Ela me contou que duas moças foram assassinadas no Cairo por reagir a assédio sexual. Uma, atropelada e a outra, tomou um tiro. Nada disso saiu na Imprensa Formal, são coisas que os egípcios consideram muito difíceis de discutir, também, assunto “interno” e não discutem. Os assassinos foram presos, pegaram penas brandas por seus crimes e estas meninas da festa, juntamente a outras e a rapazes também, estão lutando para reverter estes e outros casos, envolvidos com ONG´s, etc. Eles têm muitos amigos presos também e conexões para saber de seus paradeiros, fazer visitas… Em alguns momentos, sinto-me dentro de um Filme brasileiro de 1968.

Ela falou um pouco de sua infância, em um Povoado distante do Cairo, tradicionalíssimo e me contou que é uma das únicas meninas que não foi circuncidada, entre suas primas e amigas de infância, porque sua mãe mentiu. Quando começaram a perguntar se ela já havia “feito a menina” ela, simplesmente, disse “Sim!” e acabou o assunto. Ela me conta, também, que muitas das meninas que estão nesta festa são circuncidadas e que ninguém fala sobre isso… Simplesmente, não falam. Não sabem, ao certo uma sobre a outra e não tem interesse em saber.
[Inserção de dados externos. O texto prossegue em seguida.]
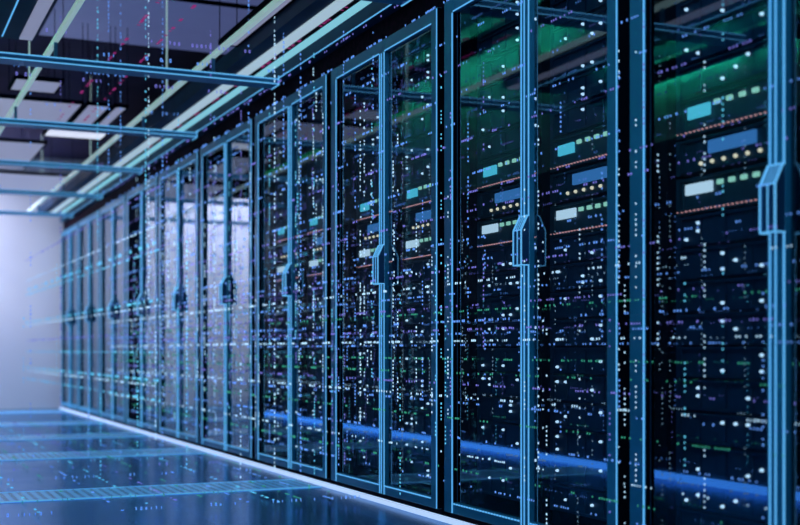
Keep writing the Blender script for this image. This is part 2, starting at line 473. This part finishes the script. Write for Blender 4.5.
MB().box(-0.9, 1.35, -0.72, 0.80, 0.0, 0.02).build('diffuser', WASH, p)
MB().box(-0.9, 1.37, -0.75, 0.82, 0.02, 0.14).build('housing', CARC, p)
MB().box(-0.9, 1.60, -0.77, -0.75, -0.44, 0.14).build('shield', CARC, p)  # added baffle, keeps the lamp's reflection out of the door glass
p = empty('fill_lamp', (0.2, 1.2, 2.70), 'unseen fill lamp added over the near end of the aisle, above the viewer', 'ceiling light')  # unseen lamp added to brighten the frames
MB().box(-0.5, 0.9, -1.6, 1.6, 0.0, 0.02).build('diffuser', NEARL, p)
MB().box(-0.53, 0.93, -1.63, 1.63, 0.02, 0.10).build('housing', CARC, p)

# green lamps on the wall across the aisle, mirrored by the door glass
def lamp(y0, y1, z, label, m, drop, off=0.0):
    r = empty('wall_lamp', (WL, (y0+y1)/2, z), label, 'wall light', 'green lamps mirrored in the door glass')
    a = (y1-y0)/2
    MB().box(0.030+off, 0.046+off, -a+0.03, a-0.03, -0.008, 0.008).build('lamp_tube', m, r)
    MB().box(0.085+off, 0.092+off, -a, a, -0.035-drop, 0.035).build('shade', CARC, r)
    for y in (-a, a): MB().box(0.0, 0.092+off, y-0.004, y+0.004, -0.035-drop, 0.035).build('end_cap', CARC, r)
    b = MB()
    for y in (-a+0.1, 0, a-0.1): b.box(0.0, 0.086+off, y-0.01, y+0.01, 0.010, 0.018)
    b.build('bracket', CARC, r)
lamp(3.95, 5.5, 2.03, 'shaded green wall lamp mirrored in the top of the nearest cabinet', GREENP, 0.03)
lamp(5.6, 8.2, 2.56, 'shaded green wall lamp mirrored in the top of the second-nearest cabinet', GREENQ, 0.05, 0.13)
r = empty('wall_lamp', (WL, 9.5, 2.39), 'thin green strip light mirrored across the third and fourth cabinets', 'wall light', 'green lamps mirrored in the door glass')
MB().box(0.0, 0.02, -2.0, 2.0, 0, 0.04).build('housing', CARC, r)
MB().box(0.018, 0.028, -1.98, 1.98, 0.01, 0.03).build('diffuser', GREENS, r)

# ------------------------------------------------------------------ perforated floor grilles
glab = ['nearest perforated blue floor strip across the aisle', 'second-nearest perforated floor strip across the aisle',
        'third perforated floor strip across the aisle', 'fourth perforated floor strip across the aisle', 'last floor strip at the foot of the end wall']
for (y0, y1), l in zip(((5.32, 5.66), (7.36, 7.76), (9.0, 9.4), (10.75, 11.15), (12.9, 13.3)), glab):
    g = empty('floor_grille', (0, (y0+y1)/2, 0), l, 'floor grille', 'perforated floor strips')
    a = (y1-y0)/2
    MB().box(0.40, 1.965, -a, a, 0.0, 0.003).build('plate', GRILLE, g)
    f = MB(); f.box(0.38, 1.97, -a-0.012, -a, 0, 0.005); f.box(0.38, 1.97, a, a+0.012, 0, 0.005)
    f.build('border', GRIM, g)

# ------------------------------------------------------------------ drifting digits of light
class Digits:
    def __init__(s): s.b = MB()
    def glyph(s, p, u, v, n, h):
        p = Vector(p); u = Vector(u); v = Vector(v); n = Vector(n)
        t = h*0.16; w = h*0.55; d = n*0.0015
        def seg(a0, a1, b0, b1):
            q = [p+u*a0+v*b0, p+u*a1+v*b0, p+u*a1+v*b1, p+u*a0+v*b1]
            s.b.hexa([x-d for x in q]+[x+d for x in q])
        k = R.random()
        if k < 0.5:
            seg(w*0.5-t*0.6, w*0.5+t*0.6, 0, h)
            if k < 0.2: seg(w*0.5-t*2, w*0.5-t*0.6, h*0.75, h*0.75+t)
        else:
            seg(0, t, 0, h); seg(w-t, w, 0, h); seg(t, w-t, 0, t); seg(t, w-t, h-t, h)
    def row(s, start, step, n, u, v, nn, h, fill=0.6, runs=True, grow=0):
        on = R.random() < 0.6; left = R.randint(3, 14)
        for i in range(n):
            left -= 1
            if left <= 0 and runs: on = not on; left = R.randint(2, 12)
            if (on or not runs) and R.random() < fill:
                p = Vector(start)+Vector(step)*i
                s.glyph(p, u, v, nn, h*R.uniform(0.8, 1.15)*(1 if not grow else min(2.2, (p.y/2.8)**grow)))
U, V, N = (0, -1, 0), (0, 0, 1), (-1, 0, 0)
def digits_mat(name, c, e): return mat(name, (0, 0, 0), 0.6, 0, c, e, sample=False)
D = {'blue': Digits(), 'white': Digits(), 'violet': Digits(), 'green': Digits(), 'cyan': Digits(), 'magenta': Digits()}
XD = 1.935
# rows along the doors
for z, c in [(0.17, 'blue'), (0.215, 'green'), (0.27, 'white'), (0.33, 'blue'), (0.40, 'green'), (0.455, 'blue'), (0.475, 'white'), (0.52, 'violet'),
             (0.56, 'green'), (0.61, 'green'), (0.66, 'blue'), (0.675, 'white'), (0.70, 'blue'), (0.715, 'violet'), (0.745, 'blue'), (0.78, 'green'),
             (0.80, 'violet'), (0.845, 'blue'), (0.88, 'white'), (0.93, 'violet'), (0.955, 'blue'), (1.03, 'blue'), (1.13, 'violet'),
             (1.19, 'violet'), (1.26, 'blue'), (1.38, 'violet'), (1.45, 'blue'), (1.55, 'blue'), (1.66, 'violet'), (1.76, 'blue'), (1.90, 'blue'), (2.02, 'violet')]:
    D[c].row((XD+R.uniform(-0.02, 0.02), 10.5, z), (0, -0.0125, 0), 680, U, V, N, R.uniform(0.0048, 0.0062), 0.5, True, 0.8)
# streams falling down the doors
for k in range(120):
    y = R.uniform(2.2, 9.5); c = R.choice(('white', 'white', 'blue', 'cyan', 'violet'))
    z0 = R.uniform(0.05, 0.6); n = R.randint(40, 115)
    D[c].row((XD+R.uniform(-0.03, 0.03), y, z0), (0, 0, 0.0145), n, U, V, N, 0.0052, 0.6, True, 0.8)
# streams hanging in the aisle
def at(px, y):
    a = math.radians(24.1)+math.atan((px-400)/1200)
    return y*math.tan(a)
for px, y, c, z0, z1 in ((97, 6.4, 'cyan', 1.2, 2.7), (108, 6.2, 'blue', 1.6, 2.6), (120, 6.4, 'blue', 1.5, 2.6), (145, 6.0, 'cyan', 1.2, 2.6), (148, 6.0, 'white', 0.9, 2.6),
                         (162, 6.0, 'blue', 0.1, 2.5), (88, 6.2, 'blue', 0.05, 0.6), (100, 6.1, 'cyan', 0.02, 0.5), (137, 6.0, 'cyan', 0.1, 0.7), (155, 5.9, 'white', 0.1, 0.8),
                         (248, 5.4, 'blue', 1.2, 2.5), (274, 5.3, 'white', 0.1, 2.3), (283, 5.3, 'blue', 1.5, 2.2), (300, 5.1, 'blue', 0.1, 2.0), (210, 5.6, 'violet', 0.4, 2.2),
                         (60, 6.4, 'violet', 0.1, 2.4), (30, 6.4, 'blue', 0.3, 2.0), (186, 5.7, 'cyan', 0.05, 1.2), (240, 5.4, 'white', 0.05, 0.6)):
    D[c].row((at(px, y), y, z0), (0, 0, 0.021), int((z1-z0)/0.021), (1, 0, 0), V, (0, -1, 0), 0.011, 0.7, px in (108, 248, 210, 60, 30))
for k in range(18):
    px = R.uniform(5, 330); y = R.uniform(5.2, 6.6) if px > 150 else R.uniform(6.2, 8.0); z0 = R.uniform(0.05, 1.3)
    D[R.choice(('blue', 'cyan', 'violet', 'white', 'blue'))].row((at(px, y), y, z0), (0, 0, 0.02), R.randint(20, 40), (1, 0, 0), V, (0, -1, 0), 0.010, 0.6)
# rows along the aisle axis, further off
for x, z, c, h in ((1.5, 1.24, 'cyan', 0.022), (1.5, 1.20, 'cyan', 0.012), (1.5, 1.34, 'white', 0.010), (1.5, 0.63, 'cyan', 0.010), (1.5, 0.47, 'cyan', 0.015), (1.5, 0.44, 'white', 0.012),
                   (1.5, 0.92, 'cyan', 0.016), (1.5, 0.89, 'white', 0.01), (1.5, 1.55, 'violet', 0.012), (1.5, 0.36, 'cyan', 0.012), (1.5, 0.74, 'violet', 0.012)):
    D[c].row((x, 12.6, z), (0, -h*0.95, 0), int(6.0/(h*0.95)), U, V, N, h, 0.6)
# rows lying over the floor
for x, c in ((0.62, 'cyan'), (0.805, 'green'), (0.93, 'blue'), (1.065, 'cyan'), (1.2, 'violet'), (1.33, 'green'), (1.46, 'blue'), (1.58, 'cyan'), (1.70, 'green'), (1.82, 'blue'), (1.9, 'green')):
    D[c].row((x, 11.0, 0.012), (0, -0.026, 0), 240, U, (1, 0, 0), (0, 0, 1), 0.011, 0.45)
for y, c in ((4.7, 'blue'), (5.1, 'green'), (6.0, 'blue'), (6.5, 'violet'), (6.9, 'cyan'), (8.3, 'blue')):
    D[c].row((0.45, y, 0.02), (0.02, 0, 0), 74, (1, 0, 0), V, (0, -1, 0), 0.012, 0.5)
# rows under the roof
for x, c in ((1.17, 'magenta'), (1.33, 'magenta'), (1.80, 'magenta')):
    D[c].row((x, 8.3, 2.17 if x < 1.7 else 2.05), (0, -0.022, 0), 170, U, (1, 0, 0), (0, 0, 1), 0.015, 0.6)
for y, z, c in ((5.6, 2.0, 'blue'), (5.7, 2.11, 'violet'), (6.6, 2.14, 'blue'), (6.3, 2.03, 'violet'), (7.0, 2.03, 'blue'), (8.6, 1.95, 'violet'), (8.9, 1.8, 'blue')):
    D[c].row((0.7, y, z), (0.022, 0, 0), 56, (1, 0, 0), V, (0, -1, 0), 0.016, 0.5)
spec = {'blue': ((0.12, 0.32, 0.95), 1.1, 'tiny glowing blue digits drifting in rows and streams before the cabinets'),
        'white': ((0.45, 0.74, 1.0), 1.15, 'tiny glowing white digits falling in streams before the cabinets'),
        'violet': ((0.20, 0.20, 0.80), 0.9, 'tiny glowing violet digits scattered over aisle and doors'),
        'green': ((0.05, 0.45, 0.30), 0.75, 'tiny glowing green digits in rows over floor and doors'),
        'cyan': ((0.12, 0.60, 0.92), 1.1, 'tiny glowing cyan digits in long rows down the aisle'),
        'magenta': ((0.45, 0.03, 0.25), 0.6, 'tiny glowing magenta digits in slanting rows under the roof')}
for c, d in D.items():
    me = bpy.data.meshes.new('floating_digits'); me.from_pydata(d.b.v, [], d.b.f)
    me.materials.append(digits_mat('digits_'+c, spec[c][0], spec[c][1]))
    tag(put('floating_digits', me), spec[c][2], 'glowing digits', 'floating digits', 'stuff')

# ------------------------------------------------------------------ camera, world, view
cam = bpy.data.cameras.new('camera')
co = put('camera', cam, None, (0, 0, 0.642))
co.rotation_euler = (math.radians(90), 0, -math.radians(24.1))
cam.sensor_width = 36; cam.lens = 54; cam.shift_y = 88.5/800
cam.clip_start = 0.05
cam.dof.use_dof = True; cam.dof.focus_distance = 4.4; cam.dof.aperture_fstop = 2.2
sc.camera = co
w = bpy.data.worlds.new('world'); sc.world = w; w.use_nodes = True
w.node_tree.nodes['Background'].inputs['Color'].default_value = (0.01, 0.02, 0.05, 1)
w.node_tree.nodes['Background'].inputs['Strength'].default_value = 1.0
sc.view_settings.view_transform = 'Standard'
sc.view_settings.look = 'None'
sc.view_settings.exposure = 0.0
sc.view_settings.gamma = 1.0
sc.view_settings.use_curve_mapping = False
sc.cycles.use_denoising = True
sc.cycles.max_bounces = 8
sc.cycles.transparent_max_bounces = 12
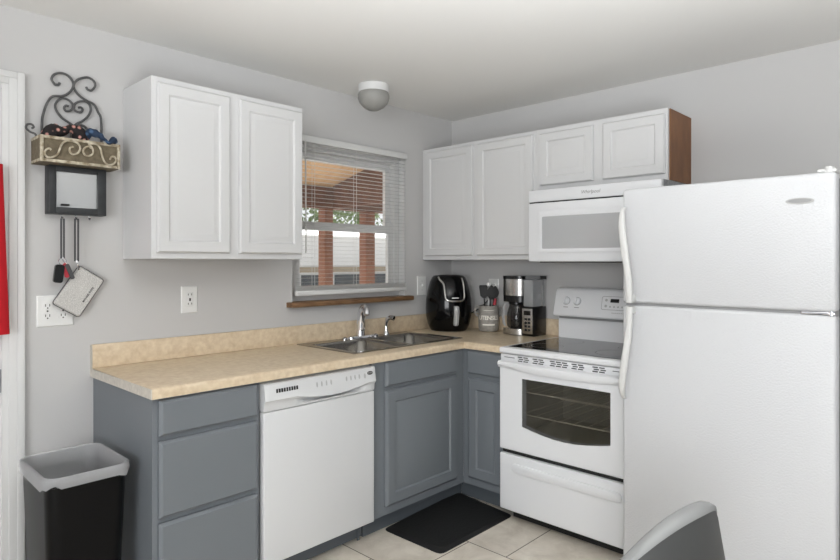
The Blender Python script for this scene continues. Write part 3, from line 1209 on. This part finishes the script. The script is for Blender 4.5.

Ela me conta ainda que, quando “desbundou” (tirou o lenço, largou a religião, foi morar sozinha, etc) decidiu se “auto deflorar” porque não queria o peso da virgindade em seu corpo e não queria que isso fosse um critério para um homem escolhê-la. Pode parecer bem estranho, mas a compreendi e, sinceramente, fiquei orgulhosa dela! É uma atitude de uma coragem enorme e caráter, profundamente, revolucionário, para uma menina egípcia de vinte e poucos anos.

Quando voltei pra sala e vi essas moças sem lenço, sem sutiã, sorrindo, de vestidinhos, fui invadida por dois sentimentos antagônicos, de pena e orgulho, de alegria e tristeza, de privilégio de estar lá e testemunhar sua sobrevivência e fiz muita força para não chorar.

Eu não consigo estar só lá ou só aqui… Carrego o Brasil comigo pro Egito, trago o Egito na mala, amando aos dois com amores distintos. protegida pelas canções que costuram toda a minha vida e me sentido próxima de todas as mulheres do mundo, desejando muito poder cuidar de cada uma delas.